Saturday, September 1, 2012

International Space Station (ISS) - Operation and Management-

The International Space Station (ISS) Program’s greatest accomplishment is as much a human achievement as it is a technological one—how best to plan, coordinate, and monitor the varied activities of the Program’s many organizations. 

An international partnership of space agencies provides and operates the elements of the ISS. The principals are the space agencies of the United States, Russia, Europe, Japan, and Canada. The ISS has been the most politically complex space exploration program ever undertaken. 

The International Space Station Program brings together international flight crews, multiple launch vehicles, globally distributed launch, operations, training, engineering, and development facilities; communications networks, and the international scientific research community. 

Elements launched from different countries and continents are not mated together until they reach orbit, and some elements that have been launched later in the assembly sequence were not yet built when the first elements were placed in orbit. 

Operating the space station is even more complicated than other space flight endeavors because it is an international program.

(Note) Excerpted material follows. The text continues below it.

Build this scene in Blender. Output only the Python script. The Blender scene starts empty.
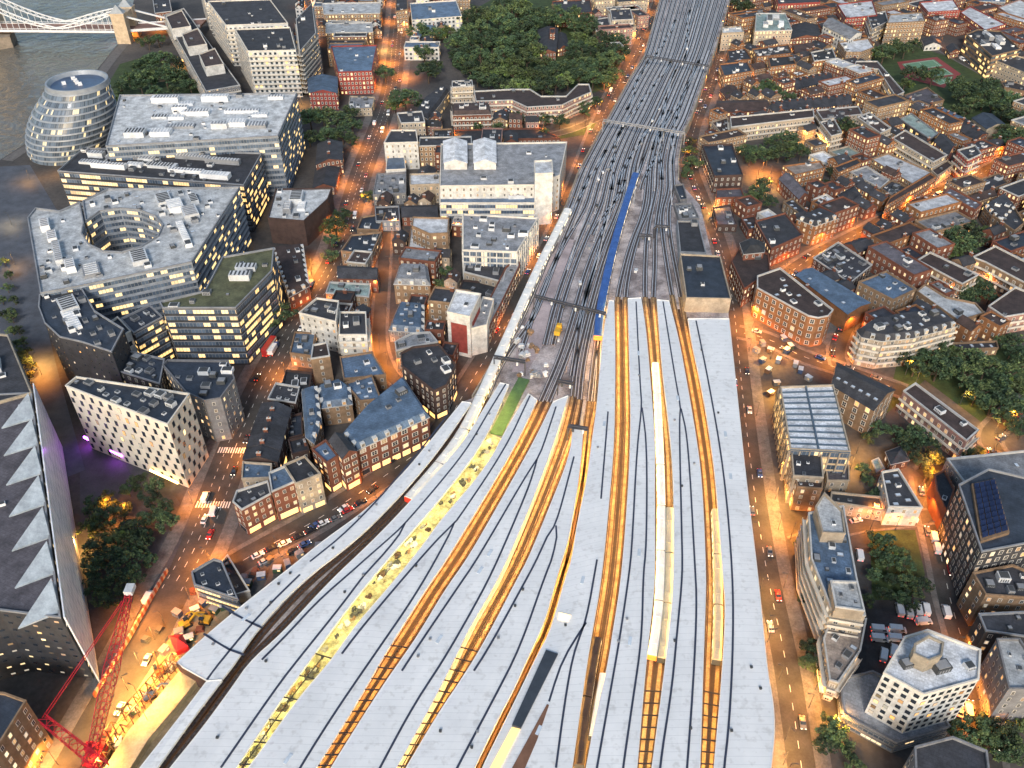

Each partner has the primary responsibility to manage and run the hardware it provides. 

Construction, assembly and operation of the International Space Station requires the support of facilities on the Earth managed by all of the international partner agencies and countries involved in the program. 

These include construction facilities, launch support and processing facilities, mission operations support facilities, research and technology development facilities and communications facilities. 

National Aeronautics and Space Administration (NASA)
NASA headquarters, in Washington, D.C., exercises management over the NASA field Centers, establishes management policies, and analyzes all phases of the space station program.

Roscosmos, the Russian Federal Space Agency
Roscosmos oversees all Russian human space flight activities. Moscow Mission Control is the primary Russian facility for the control of human space flight. It is located in Korolev, outside of Moscow.

Canadian Space Agency (CSA)
The MSS Operations Complex in Longueuil, Quebec, provides the resources, equipment, and expertise needed for the engineering and monitoring of the Mobile Servicing System as well as for crew training.

European Space Agency (ESA)
The European Space Research and Technology Centre, the largest site and the technical heart of the ESA, is in Noordwijk, The Netherlands. Most ESA projects are developed here by more than 2,000 specialists.

Japan Aerospace Exploration Agency (JAXA)
In addition to the JAXA headquarters in Tokyo and other field centers throughout the country, Tsukuba Space Center and Tanegashima launch Facility are JAXA’s primary ISS facilities.